Stevan Dohanos, father of Peter ’49 and Paul ’50, was the Academy’s artist-in-residence for two weeks in 1951 when he painted the original of a Saturday Evening Post cover showing the delights of receiving a package from home. Students depicted were Harry B. Duane ’50 (with cake), and James P. Felstiner ’50, George F. Russell ’50, Stephen M. Bolster ’51, C. Grady Green ’51, and Thomas A. Whedon ’51. The original now hangs in the College Counseling Office.

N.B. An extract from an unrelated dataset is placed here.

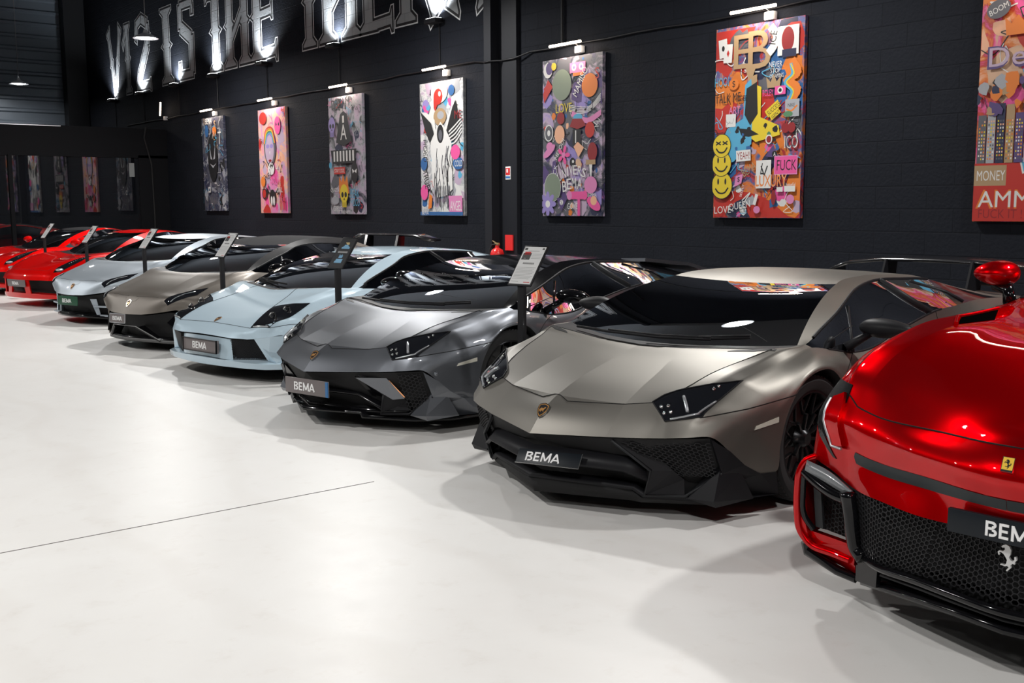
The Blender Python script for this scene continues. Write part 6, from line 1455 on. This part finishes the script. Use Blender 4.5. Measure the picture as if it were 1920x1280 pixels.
# ------------------------------------------------------------------ price stands
def stand(x,y,lab,dark=False,rz=0.,zt=1.05):
    e=empty('price_stand',(x,y,0),rz,lab,'sign stand','price stands between the cars')
    box('base_plate',(0.02,0,.006),(.30,.30,.012),M['black_satin'],e,.003)
    box('post',(.03,-.0,.545),(.04,.05,1.07),M['black_satin'],e,.004)
    t=math.radians(36); R=Matrix.Rotation(t,3,'Y'); W_,H_=.215,.33
    c=Vector((.0,0,zt))+R@Vector((0,0,H_/2))
    p=box('sign_panel',tuple(c),(.014,W_,H_),M['black_satin'],e,.003,R)
    f=lambda u,v,d:tuple(c+R@Vector((-.007-d,-u,v)))
    bm=bmesh.new(); add_prism(bm,[(-.097,-.152),(.097,-.152),(.097,.152),(-.097,.152)],lambda u,v,s_:f(u,v,.0015 if s_==0 else -.002)); sh=bmo('paper',bm,mat('paper',(.72,.72,.72),.45) if not dark else mat('poster_dark',(.025,.025,.028),.4),p)
    mats=[mat('ink',(.08,.08,.08),.6),mat('ink_light',(.42,.42,.42),.6),mat('ink_red',(.55,.05,.05),.6),mat('ink_blue',(.20,.42,.62),.5),mat('ink_gold',(.55,.42,.2),.5)]
    bm=bmesh.new()
    def r(u0,v0,u1,v1,mi): add_prism(bm,[(u0,v0),(u1,v0),(u1,v1),(u0,v1)],lambda u,v,s_:f(u,v,.0022 if s_==0 else .001),mi)
    if dark:
        for k in range(3): r(-.02+.012*k,.10-.008*k,.03+.004*k,.108-.008*k,4)
        for (u,v,w2,h2) in ((-.03,.055,.08,.014),(-.045,.04,.11,.018),(-.02,.07,.05,.012),(-.02,-.06,.05,.03),(-.04,-.09,.09,.022),(-.05,-.11,.10,.02)): r(u,v,u+w2,v+h2,3)
        for k in range(10): r(-.065+k*.0135,-.005,-.0565+k*.0135,.013,1)
        for k in (0,1): r(-.02+.03*k,-.055,-.014+.03*k,-.02,3)
    else:
        r(-.09,.125,-.065,.143,0); r(.07,.13,.09,.143,0); r(-.05,.115,.05,.12,1)
        r(-.085,.045,-.01,.10,0); r(-.075,.085,-.02,.11,2); r(-.065,.052,-.045,.06,1)
        for k in range(4): r(.0,.055+.012*k,.085,.058+.012*k,1)
        for k in range(9): r(-.05+k*.0115,.008,-.0435+k*.0115,.022,0)
        for k in range(9): r(-.085,-.02-.0115*k,.085-.01*(k%3),-.0165-.0115*k,1)
        r(-.085,-.135,-.02,-.132,1); r(.03,-.14,.085,-.134,2)
    me=bpy.data.meshes.new('print'); bmesh.ops.recalc_face_normals(bm,faces=bm.faces); bm.to_mesh(me); bm.free(); link('print',me,mats,sh,False)
SG=[((-8.412,19.021),'sign stand with a white sheet before the leftmost red car',0),((-6.599,16.362),'sign stand with a white sheet between the two red cars and the silver one',0),((-4.883,13.985),'sign stand with a white sheet between the silver and the bronze grey car',0),((-3.18,11.502),'sign stand with a white sheet between the bronze grey and the pale blue car',0),((-1.573,9.402),'sign stand with a dark poster between the pale blue and the graphite car',1),((.05,7.235),'sign stand with a white sheet between the graphite and the matte grey car',0)]
for (X,Y),lab,dk in SG:
    x,y=rot(X,Y,-WA); stand(x,y,lab,dk,.16 if X>-2 else .08)
# ------------------------------------------------------------------ the row of cars
aventador('sv','matte grey-beige wedge sports car with a black rear wing',*pose(0.8101,6.1454,-2.385))
aventador('s','glossy graphite wedge sports car with a black roof and grey number plate',*pose(-0.8262,8.3068,-2.3504))
murcielago('glossy pale blue sports car with round lamps in dark headlights',*pose(-2.3094,10.5416,-2.2995))
huracan('top','satin bronze-grey sports car with a black fabric top and rear wing',*pose(-3.8606,12.4924,-2.2454))
huracan('hard','satin silver sports car with a green number plate',*pose(-5.6024,15.1498,-2.2177))
ferrari('hard','glossy red sports car with a red roof beside the silver car',*pose(-7.4195,17.914,-2.2141))
ferrari('top','glossy red sports car with a black roof at the far end',*pose(-9.4,20.4,-2.21))
tourer('tall deep red car with a yellow badge, nearest the camera',*pose(2.3393,3.9596,-2.408))
# ------------------------------------------------------------------ camera
def make_camera():
    cd=bpy.data.cameras.new('camera'); cam=bpy.data.objects.new('camera',cd); COL.objects.link(cam)
    cd.sensor_width=36; cd.sensor_fit='HORIZONTAL'; cd.lens=36*1978.298/1920; cd.clip_start=.05
    Mx=Matrix.Rotation(-WA,4,'Z')@Matrix.Rotation(PI/2-.1287248,4,'X')@Matrix.Rotation(-.0054715,4,'Z')
    cam.matrix_world=Matrix.Translation((0,0,1.6030386))@Mx; S.camera=cam
make_camera()
S.view_settings.view_transform='Standard'; S.view_settings.look='None'; S.view_settings.gamma=1
S.view_settings.use_curve_mapping=False; S.view_settings.exposure=EXPO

The new space in Jeremiah Smith boasted 200 additional letter boxes, designed to be tamper proof, but the Academy postmistress missed getting to know the boys as they mingled in the old spot near Grill while awaiting their daily deliveries. A 1933 headline in The Exonian describes her feelings thus: “New Post Office Improvement but Mrs. Hudson Preferred Old.” (v. clxvi, n. 19, June 14, 1933)

 

The post office also served as the Academy’s lost-and-found for many years. Announcements like this one from 1915 ran regularly in the The Exonian: “The following articles have been reported to the post office as lost during the past week: one New 7 School Algebra, one pair of rubber grips, two copies of Memoires d’un Collegien, one Chardenai’s French Course, one gold watch, one American History, one Junior English book, and one Wooley’s Handbook of Composition.” (v. cxiii, n. 12, Oct. 30, 1915)

 

Today, the post office is once again housed inside a community hub, located in the east wing on the first floor of the Academy Center. And while handwritten letters may have been more prevalent in Mrs. Hudson’s day, Mail Room Supervisor Joseph Goudreault and his co-workers remain integral to the life of the school: Processing mail for nearly 1,600 students and employees, “PO Joe” and his team handle 40,000 boxes and 100,000 envelopes a year.